In this book, MR makes a powerful case that thoughtful leaders can create engaging and meaningful work environments that not only serve customers and employees well, but make the world a better place, to boot. MR makes his case by linking powerful and affectual workplace practices to the tenets of St. Benedict and his accolytes. 

My top takeaways:

-       Presenteeism. A new word to me that means to be there physically, but not really there. 

-       There is tremendous power in respecting the divine presence in each individual and the subsequent connectedness to others, to creation and to God it entails.

-       The three main anchors Benedict establishes are rootedness, ongoing engagement and openness to change, and the deep and inner art of listening.

-       Leaders who pay attention and notice are worth their weight in gold.

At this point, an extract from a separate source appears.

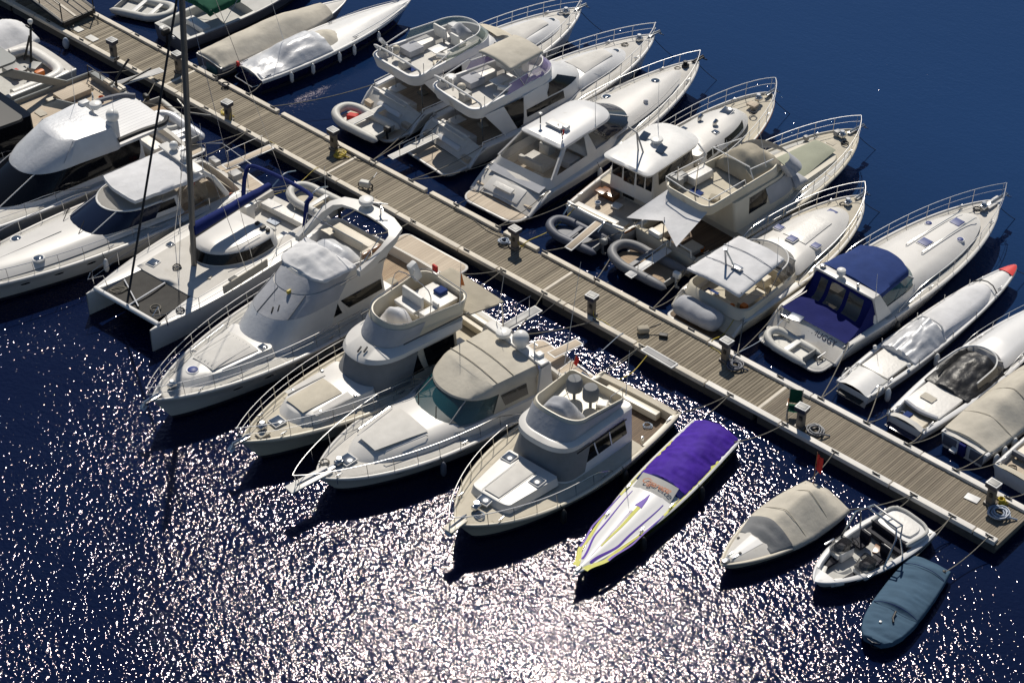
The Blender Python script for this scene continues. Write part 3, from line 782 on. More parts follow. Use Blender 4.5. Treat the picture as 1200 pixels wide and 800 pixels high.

-       Above all, there must be trust.

-       Real listening is an act of love.

-       It is the active learner who inherits the future, not the learned.

-       Awareness of the constancy of change and the commitment to continuous improvement are like ying and yang.

-       Excellence is the direct result of our habits.

-       Disinterested management always yields disengaged employees.

-       Workplace only becomes Worthplace as result of intentional thought, practices, and systems. 

My favorite quotes:

“Moreover, the community itself grows and derives excellence from working together, for work allows us to focus on someone or something besides ourselves, and in that way, draws us away from self-centeredness and toward otherness.” (p. 34)  

"Mother Terea said, ‘We need to find God, and he cannot be found in noise and restlessness. God is the friend of silence. See how nature – trees, flowers, grass – grows in silence; see the stars, the moon, and the sun, how they move in silence.’ Silence is not a void that must be filled; it is a friend with whom we can be totally at ease." (p. 53)

“If it falls to your lot to be a street sweeper, go on out and sweep streets like Michelangelo painted pictures, sweep streets like Handel and Beethoven composed music, sweep streets like Shakespeare wrote poetry. Sweep streets so well that all the hosts of heaven and earth will have to pause and say, ‘Here lived a great street sweeper who did his job well.’” - Martin Luther King, Jr in New Covenant Baptist Church, Chicago, 1967.

“When organizations pursue excellence, therefore, employees will experience 1) a meaning-based process in their work, 2) a sense of connectedness to colleagues, and 3) feelings of being engaged, doing an outstanding job with what they are doing. All three, especially the sustenance that comes from the experience of transcendence, will build a culture in which excellence can thrive.” (p. 69-70)

This book goes on the recommended list. It's a good 'un.